AI: Remember, you control your money

You may be gliding happily into all the technological innovations that affect how you handle your money. Or you may not. In any case, the move towards financial technology, or FinTech, is happening relentlessly.

“For bank balances, press one; for banking hours, press two.” It started with robot-like voices giving you prompts on the phone each time you called a company. The prompts routed you closer and closer towards your specific purpose for calling. And with time, it got harder and harder to reach a human being. For some, this represented efficiency; for others, it was frustration.

That type of technical assistance has improved with time, and it has taken on a name that permeates virtually every discussion about how finances will be handled in the future: Artificial Intelligence, or AI. It generally refers to the use of computers to perform tasks historically carried out by humans.

AI has already been integrated into most simple transactions. Resistance has lessened to a machine’s ability to recognize images, understand speech and make basic decisions. Online deposits into bank accounts of photographed checks, precise answers to random phoned-in questions and notifications by institutions of unusual spending patterns have made financial management more effortless.

The next step was for FinTech companies to improve the human-like qualities of the interface between the customer and the company. This helped customers using technology for transactions to feel more comfortable as AI enters portfolio and investment management.

The driving force behind progress in financial technology comes from financial institutions as repetitive and lower-value tasks are replaced by machines at a lower cost. For example, authentication and authorization mechanisms no longer require human time. And massive amounts of data can be accumulated, compiled and analyzed in nanoseconds, turning it into usable information.

Once again, the conflict between efficiency and discomfort rears its head. On the one hand, more information means you can make better decisions about your finances. On the other, data is being gathered on your every transaction, which opens you up to the frequently reported security and privacy breaches.

Eventually, it will be hard to stay away from digital assistance. But today, you still have a choice.

But where AI truly excels is when it comes to the services the financial advisory industry will be able to provide. Advance models can gather millions of data points over the life of a user and provide answers to complex questions in the form of financial advice for those who cannot afford an advisor.

Today, clients can check investment performance and balances, and get updates on market sectors with simple Alexa-type voice commands, no longer just through mobile apps.

And for those who work directly with advisors, the quality of answers is far superior to what a single human could interpret based on reams of charts and statistics. Financial advisors see AI’s valuable role in helping with trading, rebalancing portfolios and calculating risk. Those same advisors do not see AI replacing them but feel the human-machine collaboration improves their ability to meet their clients’ strategic goals.

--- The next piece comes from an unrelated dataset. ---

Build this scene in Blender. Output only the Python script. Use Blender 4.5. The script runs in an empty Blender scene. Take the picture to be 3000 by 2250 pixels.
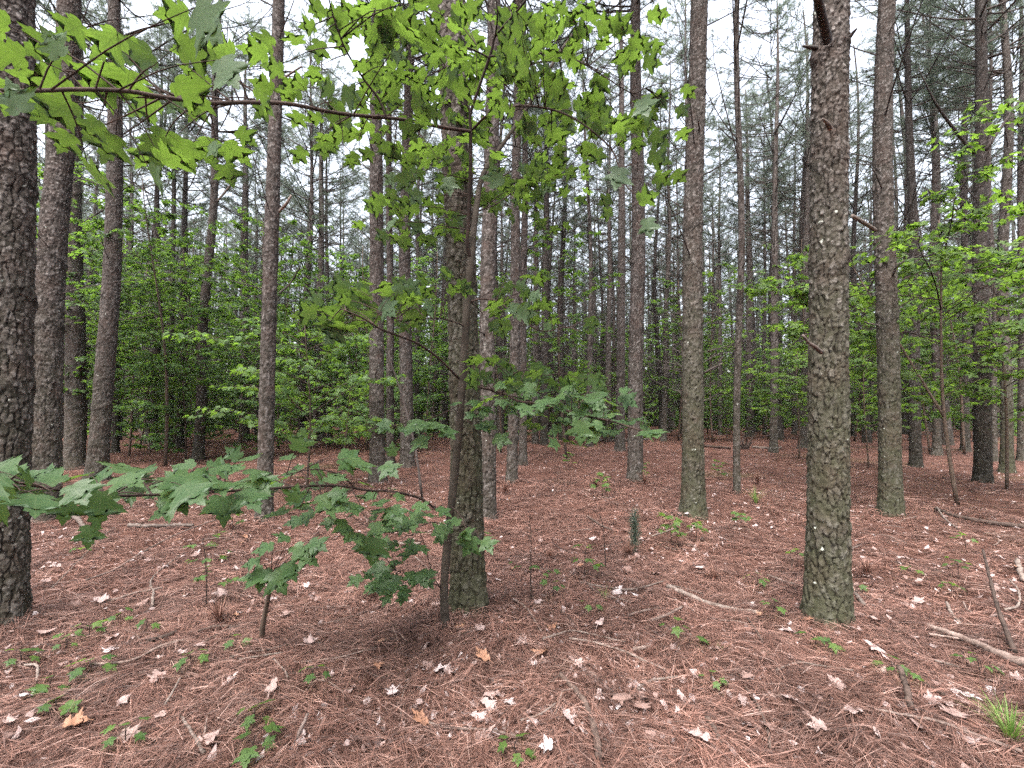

Nor do they see AI as the end-all-be-all. It is moving forward in fits and starts, not necessarily in a straight line. But for now, AI does allow greater focus on a client’s needs and wants while a machine helps crunch numbers as it researches and qualifies investment options.

Financial advisors see AI’s role in their industry as following different phases. One phase is what they call “rules-based learning,” where all the data available from your spending, investment and savings are brought together from different sources to provide you with a better view of your financial universe.

In another phase, “simple machine learning,” uses the collected daily data to find patterns and make intelligent projections.

An “adaptive learning” phase will bring together many aspects of your data, transactions and consumer behaviors and allow an advisor to play a highly personalized, but a much broader advisory role in many aspects of your well-being, not just your financial life. AI is just a few short years away from such capabilities.

So, how much AI do you want in your life as you deal with your money? Whether in simple apps or complicated wealth-building (and retirement planning) efforts, weigh each step you take into the use of AI. Recognize that AI has its benefits – as well as its costs. Be open to the ongoing improvements in technology, carefully measuring the advantage it brings you. Most of all, remember, you control your money.